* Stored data
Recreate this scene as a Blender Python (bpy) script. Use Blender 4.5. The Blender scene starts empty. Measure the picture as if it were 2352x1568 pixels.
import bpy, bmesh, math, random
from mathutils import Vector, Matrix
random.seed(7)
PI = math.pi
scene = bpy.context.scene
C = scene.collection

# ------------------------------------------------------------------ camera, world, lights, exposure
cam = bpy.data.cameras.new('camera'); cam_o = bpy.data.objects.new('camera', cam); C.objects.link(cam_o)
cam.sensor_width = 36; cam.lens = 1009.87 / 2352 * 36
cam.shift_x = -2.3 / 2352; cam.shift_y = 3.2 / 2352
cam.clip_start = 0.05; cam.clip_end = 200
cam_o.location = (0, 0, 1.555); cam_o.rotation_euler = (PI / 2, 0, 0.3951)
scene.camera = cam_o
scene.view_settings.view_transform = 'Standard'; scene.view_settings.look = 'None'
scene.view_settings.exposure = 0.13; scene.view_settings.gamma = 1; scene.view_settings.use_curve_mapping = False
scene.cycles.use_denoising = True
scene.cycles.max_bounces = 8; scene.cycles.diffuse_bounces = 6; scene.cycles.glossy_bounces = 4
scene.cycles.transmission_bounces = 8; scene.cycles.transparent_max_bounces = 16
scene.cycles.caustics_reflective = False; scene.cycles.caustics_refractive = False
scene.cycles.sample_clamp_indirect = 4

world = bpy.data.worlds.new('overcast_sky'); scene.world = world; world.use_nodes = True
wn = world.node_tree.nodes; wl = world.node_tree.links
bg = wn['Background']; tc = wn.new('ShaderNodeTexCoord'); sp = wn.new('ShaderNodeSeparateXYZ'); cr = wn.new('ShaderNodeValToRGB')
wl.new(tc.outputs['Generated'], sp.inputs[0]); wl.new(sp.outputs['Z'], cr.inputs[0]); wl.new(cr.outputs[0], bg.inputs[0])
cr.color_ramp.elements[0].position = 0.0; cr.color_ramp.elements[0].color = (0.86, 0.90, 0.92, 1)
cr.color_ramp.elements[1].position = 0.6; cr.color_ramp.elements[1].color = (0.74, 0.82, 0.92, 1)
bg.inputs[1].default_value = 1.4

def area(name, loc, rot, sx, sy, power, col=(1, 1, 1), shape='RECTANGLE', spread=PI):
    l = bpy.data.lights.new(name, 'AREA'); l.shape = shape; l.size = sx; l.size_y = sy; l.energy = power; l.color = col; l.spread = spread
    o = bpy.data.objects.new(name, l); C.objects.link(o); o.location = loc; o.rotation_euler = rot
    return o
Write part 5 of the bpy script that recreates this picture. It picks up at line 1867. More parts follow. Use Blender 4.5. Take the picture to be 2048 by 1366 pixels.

* EXERCISE OBJECTIVE
Reproduce each entry exactly, leaving out nothing.

* THE RESPONSE
Recreate this scene as a Blender Python (bpy) script. Use Blender 4.5. The Blender scene starts empty. Measure the picture as if it were 2352x1568 pixels.
import bpy, bmesh, math, random
from mathutils import Vector, Matrix
random.seed(7)
PI = math.pi
scene = bpy.context.scene
C = scene.collection

# ------------------------------------------------------------------ camera, world, lights, exposure
cam = bpy.data.cameras.new('camera'); cam_o = bpy.data.objects.new('camera', cam); C.objects.link(cam_o)
cam.sensor_width = 36; cam.lens = 1009.87 / 2352 * 36
cam.shift_x = -2.3 / 2352; cam.shift_y = 3.2 / 2352
cam.clip_start = 0.05; cam.clip_end = 200
cam_o.location = (0, 0, 1.555); cam_o.rotation_euler = (PI / 2, 0, 0.3951)
scene.camera = cam_o
scene.view_settings.view_transform = 'Standard'; scene.view_settings.look = 'None'
scene.view_settings.exposure = 0.13; scene.view_settings.gamma = 1; scene.view_settings.use_curve_mapping = False
scene.cycles.use_denoising = True
scene.cycles.max_bounces = 8; scene.cycles.diffuse_bounces = 6; scene.cycles.glossy_bounces = 4
scene.cycles.transmission_bounces = 8; scene.cycles.transparent_max_bounces = 16
scene.cycles.caustics_reflective = False; scene.cycles.caustics_refractive = False
scene.cycles.sample_clamp_indirect = 4

world = bpy.data.worlds.new('overcast_sky'); scene.world = world; world.use_nodes = True
wn = world.node_tree.nodes; wl = world.node_tree.links
bg = wn['Background']; tc = wn.new('ShaderNodeTexCoord'); sp = wn.new('ShaderNodeSeparateXYZ'); cr = wn.new('ShaderNodeValToRGB')
wl.new(tc.outputs['Generated'], sp.inputs[0]); wl.new(sp.outputs['Z'], cr.inputs[0]); wl.new(cr.outputs[0], bg.inputs[0])
cr.color_ramp.elements[0].position = 0.0; cr.color_ramp.elements[0].color = (0.86, 0.90, 0.92, 1)
cr.color_ramp.elements[1].position = 0.6; cr.color_ramp.elements[1].color = (0.74, 0.82, 0.92, 1)
bg.inputs[1].default_value = 1.4

def area(name, loc, rot, sx, sy, power, col=(1, 1, 1), shape='RECTANGLE', spread=PI):
    l = bpy.data.lights.new(name, 'AREA'); l.shape = shape; l.size = sx; l.size_y = sy; l.energy = power; l.color = col; l.spread = spread
    o = bpy.data.objects.new(name, l); C.objects.link(o); o.location = loc; o.rotation_euler = rot
    return o
Write part 5 of the bpy script that recreates this picture. It picks up at line 1867. More parts follow. Use Blender 4.5. Take the picture to be 2048 by 1366 pixels.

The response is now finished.